The deposed champion said he was surprised the 6'4" Fritz handled his heavy topspin so well.

"I was kind of surprised how he was able to control the ball so well, because I genuinely think my topspin is pretty heavy," Tsitsipas said. "I have heard other people say that.

"I don't know. I'm very confident when I see my shot come over the racquet like this. I see a person like him control the ball and navigate it down the line on the line a few times in a row, so I had to adjust there and change something.

"Didn't really seem like it was working, but anyhow, it is what it is."
Fritz played much of the match off the front foot, moved the ball beautifully corner-to-corner and showed the guts not only torch flatter drives down the line, but showed fine feel with some soft drop shot winners as well.

"I feel like I've been using the drop shot a lot over the last year and a half especially off the forehand," Fritz said. "I think it works great on clay on these balls where I already back people up.

"People expect me to go bigger on the next one so I can get away sometimes with not even hitting a very good drop shot."

Striking cleanly and refusing to let the two-time defending champion camp out in his backhand corner to fire forehands, Fritz put Tsitsipas in uncomfortable places on court.

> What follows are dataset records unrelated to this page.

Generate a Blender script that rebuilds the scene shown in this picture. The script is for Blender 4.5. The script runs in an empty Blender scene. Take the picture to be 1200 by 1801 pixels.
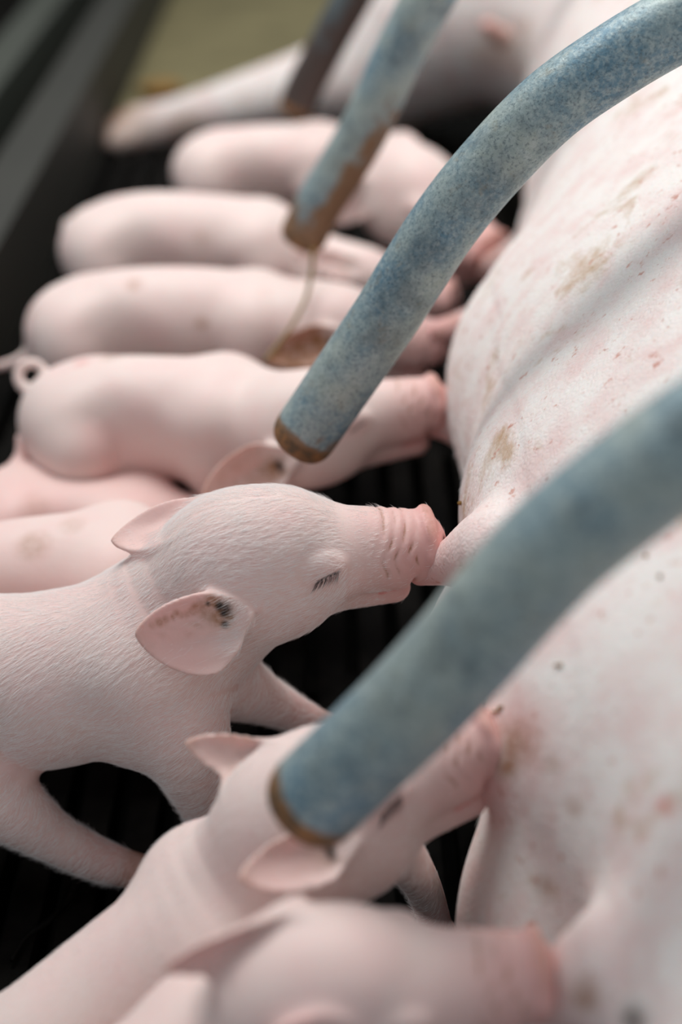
import bpy, math, random
import numpy as np
from mathutils import Vector, Matrix
from mathutils.bvhtree import BVHTree

rng = np.random.default_rng(7)
SC = bpy.context.scene
COL = SC.collection

# ------------------------------------------------------------------ camera
CAM_H = 0.56
PITCH = math.radians(32.0)                 # looking down along the row
FPX = 2500.0                               # 50 mm on a 24 mm wide frame of 1200 px
cam_d = bpy.data.cameras.new('camera')
cam = bpy.data.objects.new('camera', cam_d)
COL.objects.link(cam)
cam.location = (0, 0, CAM_H)
cam.rotation_euler = (math.pi / 2 - PITCH, 0, 0)
cam_d.sensor_fit = 'HORIZONTAL'
cam_d.sensor_width = 24.0
cam_d.lens = 50.0
cam_d.clip_start = 0.02
cam_d.dof.use_dof = True
cam_d.dof.focus_distance = 0.665
cam_d.dof.aperture_fstop = 3.0
SC.camera = cam

# ------------------------------------------------------------------ light
world = bpy.data.worlds.new('barn_air')
SC.world = world
world.use_nodes = True
bg = world.node_tree.nodes['Background']
bg.inputs[0].default_value = (0.88, 0.94, 1.0, 1)
bg.inputs[1].default_value = 0.42


def area(name, loc, target, sx, sy, power, col):
    l = bpy.data.lights.new(name, 'AREA')
    l.shape = 'RECTANGLE'
    l.size = sx
    l.size_y = sy
    l.energy = power
    l.color = col
    o = bpy.data.objects.new(name, l)
    COL.objects.link(o)
    o.location = loc
    d = Vector(target) - Vector(loc)
    o.rotation_euler = d.to_track_quat('-Z', 'Y').to_euler()
    return o


area('barn_window_light', (0.4, 3.3, 2.0), (0.1, 1.0, 0.2), 2.0, 1.2, 12, (0.95, 0.98, 1.0))
area('barn_roof_light', (-0.28, 1.35, 1.72), (0.12, 0.9, 0.2), 0.9, 0.9, 27, (1.0, 0.985, 0.96))

SC.view_settings.view_transform = 'Standard'
SC.view_settings.look = 'None'
SC.view_settings.exposure = 0.0
SC.view_settings.gamma = 1.0
SC.view_settings.use_curve_mapping = False
SC.cycles.max_bounces = 12
SC.cycles.diffuse_bounces = 10
SC.cycles.transmission_bounces = 10
SC.cycles.use_denoising = True

CP, SP = math.cos(PITCH), math.sin(PITCH)
FWD = np.array([0, CP, -SP])
UPV = np.array([0, SP, CP])
EYE = np.array([0, 0, CAM_H])


def ray(px, py):
    return FWD + np.array([1.0, 0, 0]) * (px - 600) / FPX + UPV * (900.5 - py) / FPX


def PD(px, py, d):
    """point seen at a pixel, at a depth"""
    return EYE + ray(px, py) * d


def PH(px, py, h):
    """... at a height above the floor"""
    r = ray(px, py)
    return EYE + r * ((h - CAM_H) / r[2])


def PY(px, py, y):
    """... in the vertical plane across the pen at y"""
    r = ray(px, py)
    return EYE + r * (y / r[1])


def nrm(v):
    v = np.asarray(v, float)
    return v / np.linalg.norm(v)


# ------------------------------------------------------------------ implicit surface toolkit
def make_axis(lo, hi, fine, fstep, coarse):
    """fine: list of (a, b) spans with the fine step"""
    pts = [lo]
    while pts[-1] < hi:
        x = pts[-1]
        st = coarse
        for a, b in fine:
            gap = max(a - x, x - b, 0.0)
            st = min(st, fstep + 0.12 * max(gap - coarse, 0.0))
        pts.append(x + st)
    return np.array(pts, np.float32)


def catmull(pts, n):
    pts = np.asarray(pts, float)
    P = np.vstack([2 * pts[0] - pts[1], pts, 2 * pts[-1] - pts[-2]])
    out = []
    for i in range(1, len(P) - 2):
        for j in range(n):
            t = j / n
            a, b, c, d = P[i - 1], P[i], P[i + 1], P[i + 2]
            out.append(0.5 * ((2 * b) + (c - a) * t + (2 * a - 5 * b + 4 * c - d) * t * t + (3 * b - a - 3 * c + d) * t ** 3))
    out.append(P[-2])
    return np.array(out)


def smin(a, b, k):
    h = np.maximum(k - np.abs(a - b), 0) / k
    return np.minimum(a, b) - h * h * k * 0.25


def smax(a, b, k):
    return -smin(-a, -b, k)


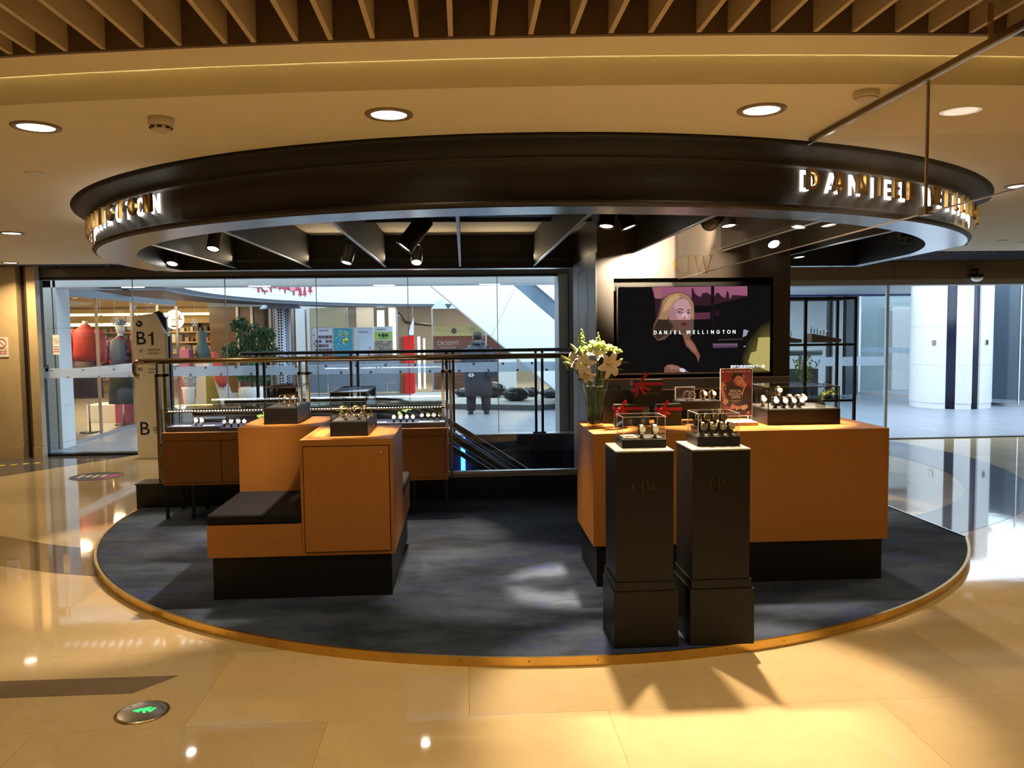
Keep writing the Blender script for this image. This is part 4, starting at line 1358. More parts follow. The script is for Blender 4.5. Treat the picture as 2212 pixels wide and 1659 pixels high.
for (x, z) in ((1.463, 1.235), (1.572, 1.235)):
    MB().lathe([(.0045, 0), (.003, .002)], 10, M=Matrix.Translation((x, 5.509, z)) @ Matrix.Rotation(PI / 2, 4, 'X')).build('stud', M_silver, t)
for i, x in enumerate((1.607, 1.668)):
    place(W_roseme, USED, (x, 5.40, 1.1626), .5, 'white-dial mesh-strap watch, %s of two on the two-tier tray stand' % ('left' if i == 0 else 'right'), 'watches on the two-tier stand')
for i, (x, r) in enumerate(((1.498, .4), (1.532, .4))):
    place(R_steel, USED, (x, 5.39, 1.1626), r, 'silver bangle, %s of two lying on the two-tier tray stand' % ('left' if i == 0 else 'right'), 'bangles on the two-tier stand')

# poster in an acrylic stand -----------------------------------------------
po = root('poster_stand', (1.83, 5.45, 1.0115), 'upright acrylic poster stand reading special holiday offer on the counter', 'poster stand')
PXa, PXb, PZa, PZb, PY_ = 1.735, 1.957, 1.052, 1.365, 5.42
MB().box(PXa, PXb, PY_ + .003, PY_ + .010, 1.0115, PZb + .004).build('acrylic_sheet', M_acr, po)
MB().box(PXa, PXb, PY_ - .05, PY_ + .08, 1.0115, 1.0155).build('foot', M_acredge, po)
for bx in ((PXa, PXa + .003, PY_ - .001, PY_ + .012, 1.0115, PZb + .004), (PXb - .003, PXb, PY_ - .001, PY_ + .012, 1.0115, PZb + .004), (PXa, PXb, PY_ - .001, PY_ + .012, PZb + .002, PZb + .006), (PXa, PXb, PY_ - .001, PY_ + .012, PZa - .008, PZa - .003)):
    MB().box(*bx).build('acrylic_edge', M_acredge, po)
PM = []
b = MB()
_lay[0] = 0
def pst(pts, c):
    """points in the print's own picture units (cx 180..880, cy 215..1210)"""
    _lay[0] += 1
    PM.append(pbr('print_%d' % _lay[0], c, 0.5, noise=.05))
    y = PY_ + .0028 - .00005 * _lay[0]
    b.face([(PXa + .003 + (cx - 185) / 700. * .216, y, PZb - (cy - 215) / 990. * .313) for cx, cy in pts], len(PM) - 1)
pst([(185, 215), (885, 215), (885, 1205), (185, 1205)], (.15, .018, .022))
pst([(185, 700), (330, 850), (250, 1050), (500, 1205), (185, 1205)], (.08, .012, .016))
pst([(300, 490), (460, 460), (500, 560), (640, 610), (780, 520), (870, 640), (885, 1100), (800, 1120), (700, 1205), (600, 1180), (400, 1040), (280, 980), (220, 930), (330, 830), (270, 650)], (.018, .014, .014))
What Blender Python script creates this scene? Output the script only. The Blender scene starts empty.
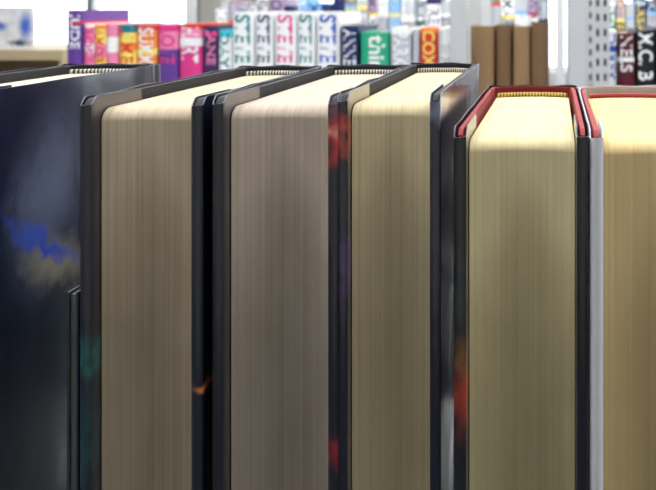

Hammering his two-handed backhand down the line with menacing intent, Fritz powered out to a 4-0 lead after a mere 16 minutes.

The 2022 Indian Wells champion served out the set at love in 29 minutes.

Exceptional on all levels, the only thing Fritz didn't do superbly in the first set was land his first serve. Despite serving just 44 percent, the American won 16 of 18 points played on his serve in the opening set.

Deadlocked after eight games, Fritz exploited three Tsitsipas forehand miscues and lashed a forehand scoring his second straight break for 5-4. A fired-up Fritz won eight of the last nine points pumping that closing ace to seal his best clay-court win.

Credit Fritz and coach Russell for not only devising a simple, clear game plan, but for showing the conviction to carry it out.

Russell, who famously upset two-time French Open champion Sergi Bruguera at the 2001 Roland Garros,  then held a match point at 5-3 in the third set against top-seeded Gustavo Kuerten before the lanky clay-court maestro fought back for a 3-6, 4-6, 7-6(7), 6-3, 6-1 victory en route to his third Roland Garros title, and Fritz may want to cook up a similar plan for the heavy-hitting Rublev.

"I think it is somewhat similar to today where he's the most dangerous when he's attacking with the forehand, so I think the key is probably not to let him be dictating me and be the aggressor in the points with his forehand," said Fritz of facing Rublev. "Anytime I'm on defense running around a lot, it's normally not good for me."